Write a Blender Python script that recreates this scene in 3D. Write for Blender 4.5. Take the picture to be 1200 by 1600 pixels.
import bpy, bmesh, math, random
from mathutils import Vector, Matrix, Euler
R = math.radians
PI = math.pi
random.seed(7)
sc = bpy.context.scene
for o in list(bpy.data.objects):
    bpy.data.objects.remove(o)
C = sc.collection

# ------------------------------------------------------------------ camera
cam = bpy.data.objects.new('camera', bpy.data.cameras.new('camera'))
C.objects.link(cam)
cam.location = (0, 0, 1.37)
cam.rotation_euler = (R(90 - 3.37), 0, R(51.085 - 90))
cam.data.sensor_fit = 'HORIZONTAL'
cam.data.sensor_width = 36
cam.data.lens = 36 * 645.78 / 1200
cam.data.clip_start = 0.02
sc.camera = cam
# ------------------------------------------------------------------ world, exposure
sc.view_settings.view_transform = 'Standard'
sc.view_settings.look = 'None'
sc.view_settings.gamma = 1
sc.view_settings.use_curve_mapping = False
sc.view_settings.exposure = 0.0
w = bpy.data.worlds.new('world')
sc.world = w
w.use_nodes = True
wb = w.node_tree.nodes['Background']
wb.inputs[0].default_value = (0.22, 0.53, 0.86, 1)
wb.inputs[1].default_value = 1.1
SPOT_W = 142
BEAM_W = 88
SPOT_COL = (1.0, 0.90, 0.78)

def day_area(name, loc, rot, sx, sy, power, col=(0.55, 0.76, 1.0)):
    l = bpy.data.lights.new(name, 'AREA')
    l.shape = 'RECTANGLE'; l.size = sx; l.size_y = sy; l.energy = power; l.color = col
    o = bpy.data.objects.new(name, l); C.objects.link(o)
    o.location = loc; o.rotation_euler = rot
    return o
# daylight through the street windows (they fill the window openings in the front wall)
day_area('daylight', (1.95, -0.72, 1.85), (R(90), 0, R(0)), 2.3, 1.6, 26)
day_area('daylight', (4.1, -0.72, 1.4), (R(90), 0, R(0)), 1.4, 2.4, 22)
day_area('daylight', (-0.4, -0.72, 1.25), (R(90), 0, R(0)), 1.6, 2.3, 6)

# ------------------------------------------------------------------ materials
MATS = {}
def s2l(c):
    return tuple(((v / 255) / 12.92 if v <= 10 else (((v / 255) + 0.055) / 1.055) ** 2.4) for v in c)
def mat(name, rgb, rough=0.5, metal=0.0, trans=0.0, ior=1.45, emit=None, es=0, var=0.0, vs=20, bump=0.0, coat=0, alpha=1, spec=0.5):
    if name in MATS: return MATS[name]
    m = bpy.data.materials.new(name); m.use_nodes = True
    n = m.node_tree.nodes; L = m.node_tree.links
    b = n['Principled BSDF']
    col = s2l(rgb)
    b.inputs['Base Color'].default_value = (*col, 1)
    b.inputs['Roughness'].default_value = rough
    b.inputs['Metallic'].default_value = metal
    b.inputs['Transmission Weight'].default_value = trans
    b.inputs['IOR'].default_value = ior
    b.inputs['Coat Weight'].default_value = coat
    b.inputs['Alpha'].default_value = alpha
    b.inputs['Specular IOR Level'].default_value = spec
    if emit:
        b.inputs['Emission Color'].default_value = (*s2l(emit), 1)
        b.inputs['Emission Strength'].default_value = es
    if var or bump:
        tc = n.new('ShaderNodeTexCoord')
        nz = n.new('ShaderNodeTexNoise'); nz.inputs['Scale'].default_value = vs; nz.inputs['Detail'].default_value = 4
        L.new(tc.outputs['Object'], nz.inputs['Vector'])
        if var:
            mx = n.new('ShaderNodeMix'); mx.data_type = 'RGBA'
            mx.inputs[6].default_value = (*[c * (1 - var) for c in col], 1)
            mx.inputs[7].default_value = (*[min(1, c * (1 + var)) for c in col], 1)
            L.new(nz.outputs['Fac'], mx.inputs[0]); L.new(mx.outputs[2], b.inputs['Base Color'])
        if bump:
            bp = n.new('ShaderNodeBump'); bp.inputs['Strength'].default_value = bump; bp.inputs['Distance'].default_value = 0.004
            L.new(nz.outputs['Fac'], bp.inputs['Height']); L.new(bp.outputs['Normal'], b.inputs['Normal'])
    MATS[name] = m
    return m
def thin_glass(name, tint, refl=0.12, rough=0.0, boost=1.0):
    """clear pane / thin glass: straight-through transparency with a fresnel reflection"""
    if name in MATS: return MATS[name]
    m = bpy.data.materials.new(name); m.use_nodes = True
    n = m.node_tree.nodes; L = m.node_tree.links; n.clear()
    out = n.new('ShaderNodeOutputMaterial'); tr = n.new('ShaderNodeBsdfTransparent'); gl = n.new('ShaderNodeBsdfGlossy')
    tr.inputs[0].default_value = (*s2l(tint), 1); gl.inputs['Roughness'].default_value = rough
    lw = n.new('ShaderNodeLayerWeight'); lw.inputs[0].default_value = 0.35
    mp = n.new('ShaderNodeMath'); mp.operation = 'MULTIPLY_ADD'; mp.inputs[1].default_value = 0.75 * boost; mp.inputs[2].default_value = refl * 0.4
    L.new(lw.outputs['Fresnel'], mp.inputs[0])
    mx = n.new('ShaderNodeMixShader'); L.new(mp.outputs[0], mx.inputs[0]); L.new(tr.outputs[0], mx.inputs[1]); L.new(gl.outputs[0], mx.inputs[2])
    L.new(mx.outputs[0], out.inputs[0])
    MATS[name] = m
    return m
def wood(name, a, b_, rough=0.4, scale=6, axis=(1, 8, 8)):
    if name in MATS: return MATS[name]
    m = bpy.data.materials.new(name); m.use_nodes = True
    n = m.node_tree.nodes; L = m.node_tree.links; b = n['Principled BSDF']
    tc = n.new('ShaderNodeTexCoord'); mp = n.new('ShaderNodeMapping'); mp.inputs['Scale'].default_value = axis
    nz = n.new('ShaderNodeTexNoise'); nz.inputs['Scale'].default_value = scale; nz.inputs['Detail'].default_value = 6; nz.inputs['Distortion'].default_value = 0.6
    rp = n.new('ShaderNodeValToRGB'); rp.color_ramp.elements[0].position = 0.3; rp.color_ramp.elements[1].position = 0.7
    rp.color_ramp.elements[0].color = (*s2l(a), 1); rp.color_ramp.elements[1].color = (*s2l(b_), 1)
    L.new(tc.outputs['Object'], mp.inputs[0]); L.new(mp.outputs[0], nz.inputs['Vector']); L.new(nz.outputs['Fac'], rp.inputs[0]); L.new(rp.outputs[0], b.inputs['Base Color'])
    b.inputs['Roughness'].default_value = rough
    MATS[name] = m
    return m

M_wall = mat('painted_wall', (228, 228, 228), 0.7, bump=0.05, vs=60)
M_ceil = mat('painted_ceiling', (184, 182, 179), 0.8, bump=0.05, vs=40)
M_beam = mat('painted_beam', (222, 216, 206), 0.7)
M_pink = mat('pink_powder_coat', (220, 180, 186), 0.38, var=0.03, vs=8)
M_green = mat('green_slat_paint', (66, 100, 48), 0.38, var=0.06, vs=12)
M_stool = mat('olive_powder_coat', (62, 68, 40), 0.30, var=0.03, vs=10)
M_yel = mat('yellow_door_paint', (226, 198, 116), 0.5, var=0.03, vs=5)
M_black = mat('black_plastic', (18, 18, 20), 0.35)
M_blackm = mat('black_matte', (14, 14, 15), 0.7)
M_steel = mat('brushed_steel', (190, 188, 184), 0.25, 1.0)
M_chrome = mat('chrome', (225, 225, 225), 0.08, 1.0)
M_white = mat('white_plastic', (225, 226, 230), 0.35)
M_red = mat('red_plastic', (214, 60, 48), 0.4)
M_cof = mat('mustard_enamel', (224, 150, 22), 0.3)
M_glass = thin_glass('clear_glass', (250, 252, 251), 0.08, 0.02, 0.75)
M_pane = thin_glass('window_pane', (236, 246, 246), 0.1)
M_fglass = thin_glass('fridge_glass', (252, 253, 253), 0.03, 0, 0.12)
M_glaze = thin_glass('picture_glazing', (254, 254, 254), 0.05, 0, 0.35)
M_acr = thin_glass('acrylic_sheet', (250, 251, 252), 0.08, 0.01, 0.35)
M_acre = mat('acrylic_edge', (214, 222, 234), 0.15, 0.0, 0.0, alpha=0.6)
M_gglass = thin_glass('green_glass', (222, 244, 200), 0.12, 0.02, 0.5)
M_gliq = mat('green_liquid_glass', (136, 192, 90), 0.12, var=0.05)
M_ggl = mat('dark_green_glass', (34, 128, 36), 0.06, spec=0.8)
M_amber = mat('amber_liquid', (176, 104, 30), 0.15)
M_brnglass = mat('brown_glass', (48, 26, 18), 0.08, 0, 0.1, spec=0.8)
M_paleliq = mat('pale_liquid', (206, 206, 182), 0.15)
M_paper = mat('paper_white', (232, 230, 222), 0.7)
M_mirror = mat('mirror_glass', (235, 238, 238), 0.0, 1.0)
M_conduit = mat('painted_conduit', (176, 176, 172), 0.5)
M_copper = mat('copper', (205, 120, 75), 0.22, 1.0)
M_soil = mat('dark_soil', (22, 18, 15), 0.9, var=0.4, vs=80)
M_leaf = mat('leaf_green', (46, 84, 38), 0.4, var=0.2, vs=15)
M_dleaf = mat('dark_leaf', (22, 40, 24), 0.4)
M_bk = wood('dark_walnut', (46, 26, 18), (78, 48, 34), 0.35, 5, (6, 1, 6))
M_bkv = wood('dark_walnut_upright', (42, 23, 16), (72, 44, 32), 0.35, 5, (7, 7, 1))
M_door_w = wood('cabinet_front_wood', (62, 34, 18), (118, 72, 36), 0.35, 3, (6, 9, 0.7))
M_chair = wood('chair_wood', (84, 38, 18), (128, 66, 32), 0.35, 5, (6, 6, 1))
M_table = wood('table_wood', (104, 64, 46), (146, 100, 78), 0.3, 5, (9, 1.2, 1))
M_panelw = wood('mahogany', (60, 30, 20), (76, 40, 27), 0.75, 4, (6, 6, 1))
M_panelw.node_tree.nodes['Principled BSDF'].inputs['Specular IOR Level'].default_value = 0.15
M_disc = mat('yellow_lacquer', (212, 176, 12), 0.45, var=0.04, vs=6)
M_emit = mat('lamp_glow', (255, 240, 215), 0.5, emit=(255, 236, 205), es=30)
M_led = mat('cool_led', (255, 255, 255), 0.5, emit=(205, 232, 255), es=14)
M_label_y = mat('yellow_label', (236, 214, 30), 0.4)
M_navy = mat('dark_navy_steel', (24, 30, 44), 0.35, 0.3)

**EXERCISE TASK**
Each line from the start of the listing above through the line containing "C = sc.collection" should be copied exactly, please, with no other lines added.

**TASK RESULT**
Write a Blender Python script that recreates this scene in 3D. Write for Blender 4.5. Take the picture to be 1200 by 1600 pixels.
import bpy, bmesh, math, random
from mathutils import Vector, Matrix, Euler
R = math.radians
PI = math.pi
random.seed(7)
sc = bpy.context.scene
for o in list(bpy.data.objects):
    bpy.data.objects.remove(o)
C = sc.collection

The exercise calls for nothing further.